Both bills call for health insurance exchanges or gateways available to individuals and small employers. Coverage could not be denied for pre-existing conditions, annual and lifetime limits would go by the wayside, and coverage could be extended to dependents as old as 27 without a student requirement.

In addition, the bill now in the Senate demands that employers pay, starting in 2013, a 40 percent excise tax on coverage value that exceeds $8,500 for an individual or $23,000 for a family. No such provision is in the House bill, but Sinclair said many companies are keeping an eye on premium increases to make sure their costs stay below the threshold.

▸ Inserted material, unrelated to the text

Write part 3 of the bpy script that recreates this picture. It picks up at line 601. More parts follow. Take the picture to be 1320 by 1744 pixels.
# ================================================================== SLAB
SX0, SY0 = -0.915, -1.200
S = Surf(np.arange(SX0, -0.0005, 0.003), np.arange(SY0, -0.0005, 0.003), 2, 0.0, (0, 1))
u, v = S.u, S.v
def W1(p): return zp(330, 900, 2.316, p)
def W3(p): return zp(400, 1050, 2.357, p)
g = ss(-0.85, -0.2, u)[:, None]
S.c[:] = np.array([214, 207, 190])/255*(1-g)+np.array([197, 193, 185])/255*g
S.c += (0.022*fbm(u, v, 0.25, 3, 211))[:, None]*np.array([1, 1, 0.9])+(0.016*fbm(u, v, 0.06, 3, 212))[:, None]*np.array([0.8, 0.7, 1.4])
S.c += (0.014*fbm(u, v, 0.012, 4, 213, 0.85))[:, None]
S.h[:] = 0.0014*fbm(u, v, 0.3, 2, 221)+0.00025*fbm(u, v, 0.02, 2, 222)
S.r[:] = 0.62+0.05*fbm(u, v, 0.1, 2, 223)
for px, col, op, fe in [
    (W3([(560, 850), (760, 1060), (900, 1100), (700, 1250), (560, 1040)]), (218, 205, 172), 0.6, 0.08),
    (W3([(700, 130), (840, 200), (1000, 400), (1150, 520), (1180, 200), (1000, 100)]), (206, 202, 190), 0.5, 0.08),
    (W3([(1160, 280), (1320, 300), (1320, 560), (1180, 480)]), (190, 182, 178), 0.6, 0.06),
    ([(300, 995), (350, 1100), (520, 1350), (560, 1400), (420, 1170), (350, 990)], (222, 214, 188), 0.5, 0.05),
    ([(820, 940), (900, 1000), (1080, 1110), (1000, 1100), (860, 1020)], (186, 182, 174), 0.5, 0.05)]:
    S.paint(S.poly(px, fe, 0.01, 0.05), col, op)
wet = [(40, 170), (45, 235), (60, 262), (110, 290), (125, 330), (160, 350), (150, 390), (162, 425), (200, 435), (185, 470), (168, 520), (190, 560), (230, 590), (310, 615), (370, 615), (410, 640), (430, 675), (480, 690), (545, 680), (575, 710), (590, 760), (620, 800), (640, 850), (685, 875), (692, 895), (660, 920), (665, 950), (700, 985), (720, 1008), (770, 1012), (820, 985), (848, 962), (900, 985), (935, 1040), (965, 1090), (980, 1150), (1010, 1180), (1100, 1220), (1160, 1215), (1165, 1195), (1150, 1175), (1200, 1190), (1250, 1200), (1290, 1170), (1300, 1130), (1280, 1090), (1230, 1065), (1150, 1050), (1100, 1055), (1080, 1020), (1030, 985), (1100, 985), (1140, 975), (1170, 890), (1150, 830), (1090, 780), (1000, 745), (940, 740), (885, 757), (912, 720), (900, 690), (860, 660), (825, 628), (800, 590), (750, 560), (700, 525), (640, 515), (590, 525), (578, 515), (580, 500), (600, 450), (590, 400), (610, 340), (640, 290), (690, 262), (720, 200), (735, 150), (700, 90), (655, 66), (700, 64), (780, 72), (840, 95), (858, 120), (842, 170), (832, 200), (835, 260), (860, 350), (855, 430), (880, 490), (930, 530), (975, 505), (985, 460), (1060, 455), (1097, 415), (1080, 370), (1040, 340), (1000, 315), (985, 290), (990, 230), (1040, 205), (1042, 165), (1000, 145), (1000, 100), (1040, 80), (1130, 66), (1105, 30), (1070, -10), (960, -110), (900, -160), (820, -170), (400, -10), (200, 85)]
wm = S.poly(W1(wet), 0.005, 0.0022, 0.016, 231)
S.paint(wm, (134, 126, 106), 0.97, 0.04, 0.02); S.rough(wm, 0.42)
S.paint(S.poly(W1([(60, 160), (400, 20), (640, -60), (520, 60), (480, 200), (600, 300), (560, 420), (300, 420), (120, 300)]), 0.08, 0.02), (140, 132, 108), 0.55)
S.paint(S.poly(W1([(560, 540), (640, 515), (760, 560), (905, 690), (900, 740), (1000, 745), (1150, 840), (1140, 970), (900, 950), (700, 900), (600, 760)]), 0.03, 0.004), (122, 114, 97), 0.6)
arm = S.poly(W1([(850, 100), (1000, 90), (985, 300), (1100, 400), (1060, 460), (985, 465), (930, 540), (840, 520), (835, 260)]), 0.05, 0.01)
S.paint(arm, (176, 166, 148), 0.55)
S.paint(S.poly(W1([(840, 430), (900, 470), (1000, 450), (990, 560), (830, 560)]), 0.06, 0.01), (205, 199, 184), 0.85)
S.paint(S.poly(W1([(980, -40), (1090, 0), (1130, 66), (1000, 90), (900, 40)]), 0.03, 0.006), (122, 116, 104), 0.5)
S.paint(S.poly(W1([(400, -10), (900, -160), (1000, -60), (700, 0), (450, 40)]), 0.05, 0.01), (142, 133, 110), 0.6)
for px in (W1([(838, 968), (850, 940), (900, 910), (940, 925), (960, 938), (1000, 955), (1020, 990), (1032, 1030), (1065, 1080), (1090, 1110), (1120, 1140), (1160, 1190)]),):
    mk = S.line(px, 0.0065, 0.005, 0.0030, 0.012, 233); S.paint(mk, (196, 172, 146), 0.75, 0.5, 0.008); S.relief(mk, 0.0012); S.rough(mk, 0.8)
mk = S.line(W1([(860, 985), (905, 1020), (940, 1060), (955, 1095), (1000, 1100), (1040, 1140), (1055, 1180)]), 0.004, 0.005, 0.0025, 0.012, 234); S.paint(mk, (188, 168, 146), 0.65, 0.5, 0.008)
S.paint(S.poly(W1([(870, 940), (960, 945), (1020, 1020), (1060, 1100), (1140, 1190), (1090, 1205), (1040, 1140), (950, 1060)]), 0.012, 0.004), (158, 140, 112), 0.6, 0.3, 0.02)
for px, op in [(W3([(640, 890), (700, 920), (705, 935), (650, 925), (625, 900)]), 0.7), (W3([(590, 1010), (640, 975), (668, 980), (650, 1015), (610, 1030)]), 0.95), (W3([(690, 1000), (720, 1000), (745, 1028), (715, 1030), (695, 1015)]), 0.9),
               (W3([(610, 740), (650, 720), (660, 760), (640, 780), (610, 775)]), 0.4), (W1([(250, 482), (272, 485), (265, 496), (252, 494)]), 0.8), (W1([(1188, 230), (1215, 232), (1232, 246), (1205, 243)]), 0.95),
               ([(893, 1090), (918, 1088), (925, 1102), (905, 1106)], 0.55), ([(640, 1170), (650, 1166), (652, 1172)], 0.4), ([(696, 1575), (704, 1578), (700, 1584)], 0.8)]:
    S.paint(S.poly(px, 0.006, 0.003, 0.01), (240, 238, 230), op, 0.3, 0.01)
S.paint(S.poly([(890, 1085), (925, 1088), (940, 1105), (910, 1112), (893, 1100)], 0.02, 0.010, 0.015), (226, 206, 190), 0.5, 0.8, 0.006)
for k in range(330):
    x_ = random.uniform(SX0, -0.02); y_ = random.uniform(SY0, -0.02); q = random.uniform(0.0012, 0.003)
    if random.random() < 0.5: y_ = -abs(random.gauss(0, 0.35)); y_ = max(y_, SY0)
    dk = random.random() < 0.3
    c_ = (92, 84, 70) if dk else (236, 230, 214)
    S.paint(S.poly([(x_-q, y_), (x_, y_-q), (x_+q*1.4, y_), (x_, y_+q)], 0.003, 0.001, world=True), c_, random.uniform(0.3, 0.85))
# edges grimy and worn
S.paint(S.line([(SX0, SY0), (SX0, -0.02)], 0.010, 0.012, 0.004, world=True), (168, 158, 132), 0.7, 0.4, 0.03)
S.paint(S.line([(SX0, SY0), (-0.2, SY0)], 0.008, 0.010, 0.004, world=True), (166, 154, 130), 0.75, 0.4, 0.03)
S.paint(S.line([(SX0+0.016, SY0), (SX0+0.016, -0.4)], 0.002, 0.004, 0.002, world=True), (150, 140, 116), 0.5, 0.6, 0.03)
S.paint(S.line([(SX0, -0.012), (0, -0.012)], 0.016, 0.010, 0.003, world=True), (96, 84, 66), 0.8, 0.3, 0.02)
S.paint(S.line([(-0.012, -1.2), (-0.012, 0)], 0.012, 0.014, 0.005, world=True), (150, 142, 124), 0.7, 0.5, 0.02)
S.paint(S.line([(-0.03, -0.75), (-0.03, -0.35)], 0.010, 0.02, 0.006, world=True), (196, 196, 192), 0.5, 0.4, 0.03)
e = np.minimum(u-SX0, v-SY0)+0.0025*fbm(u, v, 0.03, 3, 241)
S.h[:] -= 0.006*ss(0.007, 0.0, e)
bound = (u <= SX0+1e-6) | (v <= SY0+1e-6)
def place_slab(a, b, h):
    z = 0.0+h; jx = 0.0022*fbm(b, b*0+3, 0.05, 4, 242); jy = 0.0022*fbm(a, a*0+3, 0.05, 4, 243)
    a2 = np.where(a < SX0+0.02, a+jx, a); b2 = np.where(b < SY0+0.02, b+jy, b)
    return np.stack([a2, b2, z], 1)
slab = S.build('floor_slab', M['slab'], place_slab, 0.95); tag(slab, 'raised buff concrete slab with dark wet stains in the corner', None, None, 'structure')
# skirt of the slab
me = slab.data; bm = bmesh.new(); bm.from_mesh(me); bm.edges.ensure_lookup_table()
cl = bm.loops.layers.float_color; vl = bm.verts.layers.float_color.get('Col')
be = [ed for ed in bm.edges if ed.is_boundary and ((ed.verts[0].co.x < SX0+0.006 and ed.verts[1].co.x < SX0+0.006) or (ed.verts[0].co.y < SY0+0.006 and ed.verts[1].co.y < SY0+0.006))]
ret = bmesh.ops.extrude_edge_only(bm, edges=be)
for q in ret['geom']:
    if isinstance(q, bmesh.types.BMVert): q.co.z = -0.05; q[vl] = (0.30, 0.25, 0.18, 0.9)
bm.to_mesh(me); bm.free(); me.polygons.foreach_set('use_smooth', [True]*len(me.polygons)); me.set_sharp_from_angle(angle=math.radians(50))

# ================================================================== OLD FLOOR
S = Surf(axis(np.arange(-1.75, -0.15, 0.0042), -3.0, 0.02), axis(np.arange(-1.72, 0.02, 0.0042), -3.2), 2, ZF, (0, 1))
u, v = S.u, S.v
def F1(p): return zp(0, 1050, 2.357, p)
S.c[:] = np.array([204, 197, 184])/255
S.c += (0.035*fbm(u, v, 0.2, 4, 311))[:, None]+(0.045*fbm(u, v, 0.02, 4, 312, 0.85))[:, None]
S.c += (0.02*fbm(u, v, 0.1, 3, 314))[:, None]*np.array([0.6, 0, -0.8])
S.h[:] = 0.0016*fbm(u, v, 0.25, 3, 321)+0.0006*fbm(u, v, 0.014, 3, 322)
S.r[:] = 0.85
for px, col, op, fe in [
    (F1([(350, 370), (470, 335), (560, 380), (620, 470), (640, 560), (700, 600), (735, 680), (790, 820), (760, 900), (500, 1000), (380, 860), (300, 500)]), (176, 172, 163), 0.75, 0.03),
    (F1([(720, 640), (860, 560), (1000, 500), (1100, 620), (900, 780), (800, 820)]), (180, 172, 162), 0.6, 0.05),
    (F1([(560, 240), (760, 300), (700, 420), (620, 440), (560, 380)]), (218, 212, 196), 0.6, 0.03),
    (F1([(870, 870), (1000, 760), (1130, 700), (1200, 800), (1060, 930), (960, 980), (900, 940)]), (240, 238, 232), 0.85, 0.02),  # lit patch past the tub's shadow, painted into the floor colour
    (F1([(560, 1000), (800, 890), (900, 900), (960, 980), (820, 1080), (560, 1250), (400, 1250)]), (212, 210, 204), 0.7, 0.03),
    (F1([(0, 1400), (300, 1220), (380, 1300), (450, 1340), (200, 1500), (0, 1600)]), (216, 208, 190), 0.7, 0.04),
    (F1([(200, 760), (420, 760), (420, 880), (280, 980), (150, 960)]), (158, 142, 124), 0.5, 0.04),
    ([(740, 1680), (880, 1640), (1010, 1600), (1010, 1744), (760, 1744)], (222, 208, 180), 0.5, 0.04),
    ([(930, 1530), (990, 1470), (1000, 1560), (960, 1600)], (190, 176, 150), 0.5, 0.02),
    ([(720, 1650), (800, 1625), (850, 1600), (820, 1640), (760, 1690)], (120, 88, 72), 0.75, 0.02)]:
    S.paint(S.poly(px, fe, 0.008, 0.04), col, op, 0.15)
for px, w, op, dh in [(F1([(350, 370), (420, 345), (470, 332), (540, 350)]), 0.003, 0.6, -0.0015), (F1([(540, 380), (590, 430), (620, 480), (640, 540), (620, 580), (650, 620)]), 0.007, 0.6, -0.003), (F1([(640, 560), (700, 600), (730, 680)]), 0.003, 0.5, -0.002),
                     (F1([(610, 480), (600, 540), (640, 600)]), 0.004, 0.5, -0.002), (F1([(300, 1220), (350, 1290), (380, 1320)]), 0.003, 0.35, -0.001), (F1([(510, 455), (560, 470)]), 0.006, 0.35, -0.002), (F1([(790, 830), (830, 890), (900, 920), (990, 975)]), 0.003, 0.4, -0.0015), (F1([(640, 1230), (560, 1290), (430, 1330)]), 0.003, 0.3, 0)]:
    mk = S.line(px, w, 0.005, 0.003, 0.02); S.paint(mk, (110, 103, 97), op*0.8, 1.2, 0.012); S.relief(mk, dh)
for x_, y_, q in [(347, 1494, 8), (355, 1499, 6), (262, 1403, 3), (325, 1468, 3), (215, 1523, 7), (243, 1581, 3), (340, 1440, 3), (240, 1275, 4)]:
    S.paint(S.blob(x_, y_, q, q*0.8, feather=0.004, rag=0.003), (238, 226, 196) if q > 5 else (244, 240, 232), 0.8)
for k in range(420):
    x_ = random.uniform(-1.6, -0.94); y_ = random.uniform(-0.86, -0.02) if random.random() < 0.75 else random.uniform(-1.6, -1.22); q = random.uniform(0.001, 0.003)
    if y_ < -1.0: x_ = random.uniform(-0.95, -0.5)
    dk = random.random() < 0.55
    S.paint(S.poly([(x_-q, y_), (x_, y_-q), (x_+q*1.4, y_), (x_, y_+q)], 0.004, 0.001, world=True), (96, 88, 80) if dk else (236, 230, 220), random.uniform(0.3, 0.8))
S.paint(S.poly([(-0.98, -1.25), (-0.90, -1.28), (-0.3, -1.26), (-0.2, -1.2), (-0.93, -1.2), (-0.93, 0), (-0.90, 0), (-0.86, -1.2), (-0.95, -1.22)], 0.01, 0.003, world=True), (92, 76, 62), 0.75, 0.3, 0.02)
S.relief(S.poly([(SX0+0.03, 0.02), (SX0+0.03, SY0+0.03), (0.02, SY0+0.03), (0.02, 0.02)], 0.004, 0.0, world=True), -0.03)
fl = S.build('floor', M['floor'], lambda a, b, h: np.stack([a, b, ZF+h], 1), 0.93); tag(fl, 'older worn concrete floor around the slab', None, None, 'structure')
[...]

The Senate bill contains penalties for employers whose workers resort to buying coverage through a health insurance exchange, either because the employer does not provide coverage or between the coverage offered by an employer is unaffordable or fails to meet minimum standards. Those penalties range from $750 per full-time employee for no-coverage firms to $3,000 per full-time employee for companies with bad coverage, subject to a cap.

Sinclair said that employers with generous benefits could reduce costs by meeting minimum coverage requirements. Those whose benefits now are spare could be looking at cost increases due to extra enrollment and penalties, or they could drop coverage all together, a more expensive option under the House bill than under the Senate proposal.

The minimums for individuals in the proposals range from deductibles of $500 to $900, co-insurance of 20 percent to 25 percent, and out-of-pocket maximums of $4,000 to $5,000, with preventative care covered 100 percent.

Whatever the details of the plans under debate in Congress, one thing is clear, Sinclair said: Reducing premium costs for employers is outside the goals of health care reform.

“The question of lowering costs for employers is not addressed here,” he said.